Navy, local officials kick off sub century

By:  Julia Bergman
The Day

Groton — At 377 feet long, the nuclear-powered attack submarine that made its way up the Thames River Friday afternoon dwarfed those that came nearly 100 years before it.

Sunday marks the 100th anniversary of the first submarines to arrive at the submarine base, and Navy and local officials gathered Friday at one of the many piers where submarines dock at the base to commemorate that anniversary and kick off a yearlong celebration of submarines.

Gov. Dannel P. Malloy has designated October 2015 through October 2016 as the celebration of "Connecticut's Submarine Century."

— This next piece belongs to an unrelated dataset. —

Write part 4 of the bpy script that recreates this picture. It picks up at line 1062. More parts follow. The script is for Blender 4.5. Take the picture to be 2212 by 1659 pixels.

The USS California, a Virginia-class submarine back from a month-long operation, served as a symbolic re-enactment of the arrival of the first submarines to be homeported in Groton in 1915.

On Oct. 18, 1915, the submarines G-1, G-2 and G-4 under the care of the tender USS Ozark arrived at the sub base. Then the submarines E-1, D-1, and D-3 with the tender USS Tonopah arrived, bolstering the small force.

"From these seeds would sprout the nation's first submarine base," Capt. Carl Lahti, commanding officer at the base, said in his remarks.

Today, 15 nuclear-powered submarines are homeported at the base, according to Lahti.
The Naval Submarine School, where nearly all the Navy's submariners pass through, is also celebrating its 100th birthday.

Sen. Chris Murphy, D-Conn., was one of several special guests who embarked on the California as it made its way to the pier.

"What a ride, really a highlight of my first three years in the United States Senate representing southeastern Connecticut to get to ride into port with Commander (Eric) Sager and his very capable crew," a visibly giddy Murphy said.